DATASET SECTION -
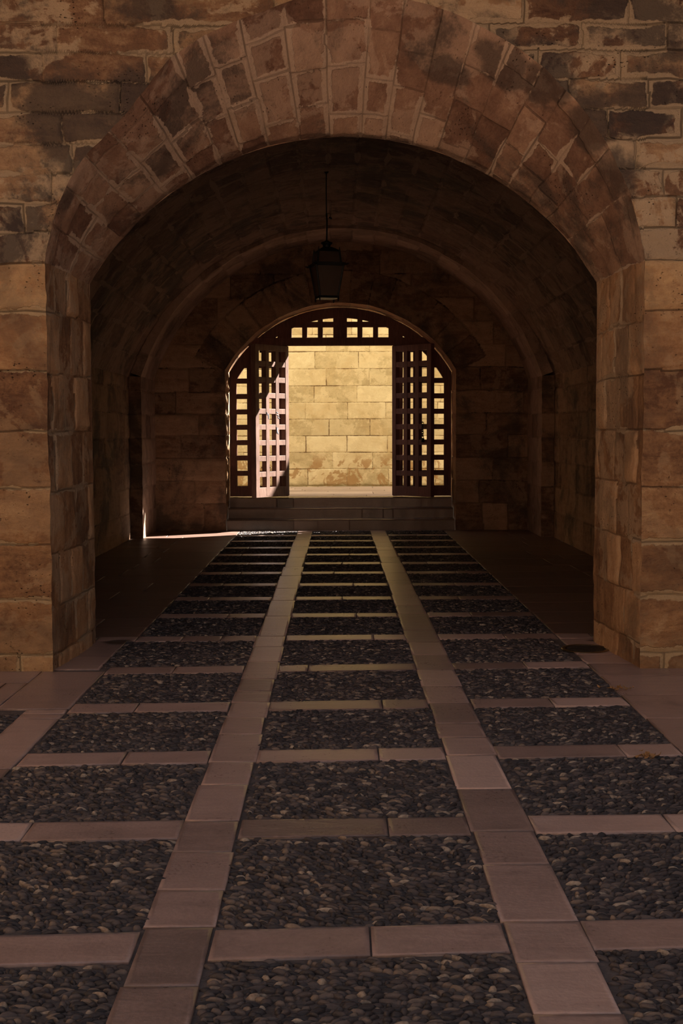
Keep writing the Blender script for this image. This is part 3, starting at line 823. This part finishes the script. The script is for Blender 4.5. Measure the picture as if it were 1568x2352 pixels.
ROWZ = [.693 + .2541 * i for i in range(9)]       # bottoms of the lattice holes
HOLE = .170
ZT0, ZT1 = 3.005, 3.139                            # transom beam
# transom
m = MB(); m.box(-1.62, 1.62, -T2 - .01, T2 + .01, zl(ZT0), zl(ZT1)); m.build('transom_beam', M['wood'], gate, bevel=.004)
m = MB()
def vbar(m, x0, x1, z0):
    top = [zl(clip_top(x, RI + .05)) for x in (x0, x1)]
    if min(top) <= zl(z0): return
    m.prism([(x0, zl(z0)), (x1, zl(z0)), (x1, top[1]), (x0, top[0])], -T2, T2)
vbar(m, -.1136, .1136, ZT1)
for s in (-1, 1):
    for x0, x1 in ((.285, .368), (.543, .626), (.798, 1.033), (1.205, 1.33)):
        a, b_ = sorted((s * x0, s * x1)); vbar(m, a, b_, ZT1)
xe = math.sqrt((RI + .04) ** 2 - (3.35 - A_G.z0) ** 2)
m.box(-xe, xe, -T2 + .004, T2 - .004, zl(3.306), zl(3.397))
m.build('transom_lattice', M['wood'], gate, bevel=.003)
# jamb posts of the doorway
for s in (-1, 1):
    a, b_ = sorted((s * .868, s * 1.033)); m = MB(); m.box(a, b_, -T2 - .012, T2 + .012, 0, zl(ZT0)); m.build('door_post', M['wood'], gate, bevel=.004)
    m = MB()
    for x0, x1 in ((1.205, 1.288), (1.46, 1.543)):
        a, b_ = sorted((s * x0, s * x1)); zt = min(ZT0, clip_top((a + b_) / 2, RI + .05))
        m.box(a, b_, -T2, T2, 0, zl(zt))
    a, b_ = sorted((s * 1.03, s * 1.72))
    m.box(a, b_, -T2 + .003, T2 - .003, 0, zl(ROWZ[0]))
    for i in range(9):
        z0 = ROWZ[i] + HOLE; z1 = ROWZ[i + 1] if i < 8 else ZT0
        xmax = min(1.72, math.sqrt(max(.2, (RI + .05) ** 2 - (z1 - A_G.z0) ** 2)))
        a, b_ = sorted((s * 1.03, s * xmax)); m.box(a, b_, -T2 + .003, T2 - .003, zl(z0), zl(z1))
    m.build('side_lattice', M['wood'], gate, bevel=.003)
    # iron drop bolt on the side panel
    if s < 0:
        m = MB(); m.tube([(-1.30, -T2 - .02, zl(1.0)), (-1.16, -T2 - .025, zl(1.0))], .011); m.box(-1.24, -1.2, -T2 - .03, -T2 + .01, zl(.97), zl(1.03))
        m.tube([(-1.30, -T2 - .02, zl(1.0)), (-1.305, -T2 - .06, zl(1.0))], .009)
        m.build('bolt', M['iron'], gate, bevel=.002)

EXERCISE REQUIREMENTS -
Print out the whole of the material word for word, without pictures.

TASK OUTPUT -
Keep writing the Blender script for this image. This is part 3, starting at line 823. This part finishes the script. The script is for Blender 4.5. Measure the picture as if it were 1568x2352 pixels.
ROWZ = [.693 + .2541 * i for i in range(9)]       # bottoms of the lattice holes
HOLE = .170
ZT0, ZT1 = 3.005, 3.139                            # transom beam
# transom
m = MB(); m.box(-1.62, 1.62, -T2 - .01, T2 + .01, zl(ZT0), zl(ZT1)); m.build('transom_beam', M['wood'], gate, bevel=.004)
m = MB()
def vbar(m, x0, x1, z0):
    top = [zl(clip_top(x, RI + .05)) for x in (x0, x1)]
    if min(top) <= zl(z0): return
    m.prism([(x0, zl(z0)), (x1, zl(z0)), (x1, top[1]), (x0, top[0])], -T2, T2)
vbar(m, -.1136, .1136, ZT1)
for s in (-1, 1):
    for x0, x1 in ((.285, .368), (.543, .626), (.798, 1.033), (1.205, 1.33)):
        a, b_ = sorted((s * x0, s * x1)); vbar(m, a, b_, ZT1)
xe = math.sqrt((RI + .04) ** 2 - (3.35 - A_G.z0) ** 2)
m.box(-xe, xe, -T2 + .004, T2 - .004, zl(3.306), zl(3.397))
m.build('transom_lattice', M['wood'], gate, bevel=.003)
# jamb posts of the doorway
for s in (-1, 1):
    a, b_ = sorted((s * .868, s * 1.033)); m = MB(); m.box(a, b_, -T2 - .012, T2 + .012, 0, zl(ZT0)); m.build('door_post', M['wood'], gate, bevel=.004)
    m = MB()
    for x0, x1 in ((1.205, 1.288), (1.46, 1.543)):
        a, b_ = sorted((s * x0, s * x1)); zt = min(ZT0, clip_top((a + b_) / 2, RI + .05))
        m.box(a, b_, -T2, T2, 0, zl(zt))
    a, b_ = sorted((s * 1.03, s * 1.72))
    m.box(a, b_, -T2 + .003, T2 - .003, 0, zl(ROWZ[0]))
    for i in range(9):
        z0 = ROWZ[i] + HOLE; z1 = ROWZ[i + 1] if i < 8 else ZT0
        xmax = min(1.72, math.sqrt(max(.2, (RI + .05) ** 2 - (z1 - A_G.z0) ** 2)))
        a, b_ = sorted((s * 1.03, s * xmax)); m.box(a, b_, -T2 + .003, T2 - .003, zl(z0), zl(z1))
    m.build('side_lattice', M['wood'], gate, bevel=.003)
    # iron drop bolt on the side panel
    if s < 0:
        m = MB(); m.tube([(-1.30, -T2 - .02, zl(1.0)), (-1.16, -T2 - .025, zl(1.0))], .011); m.box(-1.24, -1.2, -T2 - .03, -T2 + .01, zl(.97), zl(1.03))
        m.tube([(-1.30, -T2 - .02, zl(1.0)), (-1.305, -T2 - .06, zl(1.0))], .009)
        m.build('bolt', M['iron'], gate, bevel=.002)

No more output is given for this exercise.